Por supuesto que antes de empezar mi aventura “narradora”, aprendí a “prestar oído” a cuanta narración tenía oportunidad de escuchar de mis mayores… seguramente, desde que llegué a este mundo. Gracias a mi abuelita paterna, a mis padres y algunos otros adultos que transmitían, de manera magistral, cuentos, anécdotas, historias y leyendas que hacían las delicias de quienes, en aquellas épocas, teníamos sabiamente regulados los tiempos que se dedicaban a la televisión y se preferenciaban las reuniones familiares en torno a la mesa de las comidas.
Seguramente algo que también marcó mi inclinación lectora y a la vez mi gusto por contar, fue la sugerencia de mi padre al terminar secundaria: ofrecerme como colaboradora voluntaria en la biblioteca del CREFAL, entonces a cargo de la señorita Alicia Coria. Con ella descubrí el placer de compartir parte de todo ese acervo que contienen los libros y cuentos infantiles, ya fuera leyendo o narrando brevemente algún tema de interés a pequeñxs y adultxs de comunidades aledañas, a donde acudíamos algunas tardes, con la “biblioteca móvil” (una camioneta cerrada, con bancas en su interior, adaptada para tal fin).

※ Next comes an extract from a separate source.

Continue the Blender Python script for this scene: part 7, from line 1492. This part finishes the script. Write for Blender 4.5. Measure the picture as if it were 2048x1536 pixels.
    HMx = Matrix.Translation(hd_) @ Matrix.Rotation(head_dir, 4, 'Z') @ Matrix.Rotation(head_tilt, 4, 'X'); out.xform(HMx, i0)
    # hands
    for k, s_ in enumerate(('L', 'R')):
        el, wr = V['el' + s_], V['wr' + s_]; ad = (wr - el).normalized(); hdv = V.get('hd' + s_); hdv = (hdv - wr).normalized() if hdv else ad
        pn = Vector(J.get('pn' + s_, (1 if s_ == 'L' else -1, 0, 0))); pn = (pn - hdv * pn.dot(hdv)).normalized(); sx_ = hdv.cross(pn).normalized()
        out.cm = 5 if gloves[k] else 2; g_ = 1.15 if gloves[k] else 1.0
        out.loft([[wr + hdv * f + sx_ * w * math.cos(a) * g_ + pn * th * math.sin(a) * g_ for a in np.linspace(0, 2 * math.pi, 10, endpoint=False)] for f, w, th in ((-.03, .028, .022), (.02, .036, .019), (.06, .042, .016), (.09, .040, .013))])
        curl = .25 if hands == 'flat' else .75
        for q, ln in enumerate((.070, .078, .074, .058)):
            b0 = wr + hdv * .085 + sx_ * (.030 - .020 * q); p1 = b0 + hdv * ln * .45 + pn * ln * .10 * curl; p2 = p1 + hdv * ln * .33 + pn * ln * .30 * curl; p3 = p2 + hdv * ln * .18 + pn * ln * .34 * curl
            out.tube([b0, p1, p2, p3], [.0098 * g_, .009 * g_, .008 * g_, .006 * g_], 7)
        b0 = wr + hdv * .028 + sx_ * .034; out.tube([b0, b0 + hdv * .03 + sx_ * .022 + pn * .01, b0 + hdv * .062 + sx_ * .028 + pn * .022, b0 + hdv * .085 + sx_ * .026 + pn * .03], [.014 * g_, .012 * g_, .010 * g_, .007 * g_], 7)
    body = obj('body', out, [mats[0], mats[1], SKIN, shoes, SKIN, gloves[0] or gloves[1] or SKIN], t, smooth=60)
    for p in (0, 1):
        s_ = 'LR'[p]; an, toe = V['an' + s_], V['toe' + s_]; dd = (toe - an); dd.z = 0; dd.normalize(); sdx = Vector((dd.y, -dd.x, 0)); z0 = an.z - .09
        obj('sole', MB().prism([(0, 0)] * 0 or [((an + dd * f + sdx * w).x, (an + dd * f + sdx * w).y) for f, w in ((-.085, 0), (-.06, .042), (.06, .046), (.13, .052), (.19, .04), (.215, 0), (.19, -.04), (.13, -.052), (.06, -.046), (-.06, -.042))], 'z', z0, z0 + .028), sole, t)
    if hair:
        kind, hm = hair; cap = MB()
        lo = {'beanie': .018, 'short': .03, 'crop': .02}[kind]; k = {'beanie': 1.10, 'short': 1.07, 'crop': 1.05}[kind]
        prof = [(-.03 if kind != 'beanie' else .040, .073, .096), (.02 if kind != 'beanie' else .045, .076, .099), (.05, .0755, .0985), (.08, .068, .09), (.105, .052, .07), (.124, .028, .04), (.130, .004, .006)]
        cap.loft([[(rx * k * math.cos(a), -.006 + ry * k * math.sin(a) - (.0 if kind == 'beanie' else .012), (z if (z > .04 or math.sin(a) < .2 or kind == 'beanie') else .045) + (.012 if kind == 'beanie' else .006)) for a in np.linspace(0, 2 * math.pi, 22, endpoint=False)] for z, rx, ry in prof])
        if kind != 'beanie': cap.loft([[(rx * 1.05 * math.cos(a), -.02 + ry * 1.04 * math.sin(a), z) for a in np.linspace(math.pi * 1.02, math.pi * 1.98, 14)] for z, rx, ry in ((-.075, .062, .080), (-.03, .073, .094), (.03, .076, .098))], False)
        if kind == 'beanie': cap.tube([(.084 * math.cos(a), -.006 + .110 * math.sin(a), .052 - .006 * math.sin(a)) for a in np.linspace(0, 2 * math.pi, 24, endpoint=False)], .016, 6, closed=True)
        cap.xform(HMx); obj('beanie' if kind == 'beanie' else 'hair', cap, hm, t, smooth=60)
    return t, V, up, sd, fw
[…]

A más de 35 años de iniciada la actividad lectora o cuenta-cuentos en el Museo, apoyada en algunas etapas por compañerxs sensibles al trabajo con pequeñxs y respaldada por las distintas direcciones, que desde entonces han estado al frente de la institución, me resulta bastanta gratificante recibir saludos, comentarios y palabras de aliento, sobre todo de quienes, hace ya tres décadas, eran niños y niñas de entre seis y catorce años, que acudían al Museo y ahora, además de sus ocupaciones personales, han adoptado el hábito de la lectura y la narración… habiendo entre ellxs, quienes llevan a sus hijxs, cuando convoco a los “sábados de cuentos”, o como este verano, a las dos semanas cuenta-cuentos.
Hace años, una de las pequeñas asistentes al espacio cuenta-cuentos del Museo, me preguntó con mucha seriedad: “¿Por qué te gusta contar?”. Recuerdo que sin mucho titubeo le contesté: “Porque así me permites, en algún momento, tocar tu corazón”. Su sonrisa, desde entonces, se quedó prendida al mío. ¿Qué mejor manera de compartir mi labor de divulgación? Creo que desde entonces, juego, al contar.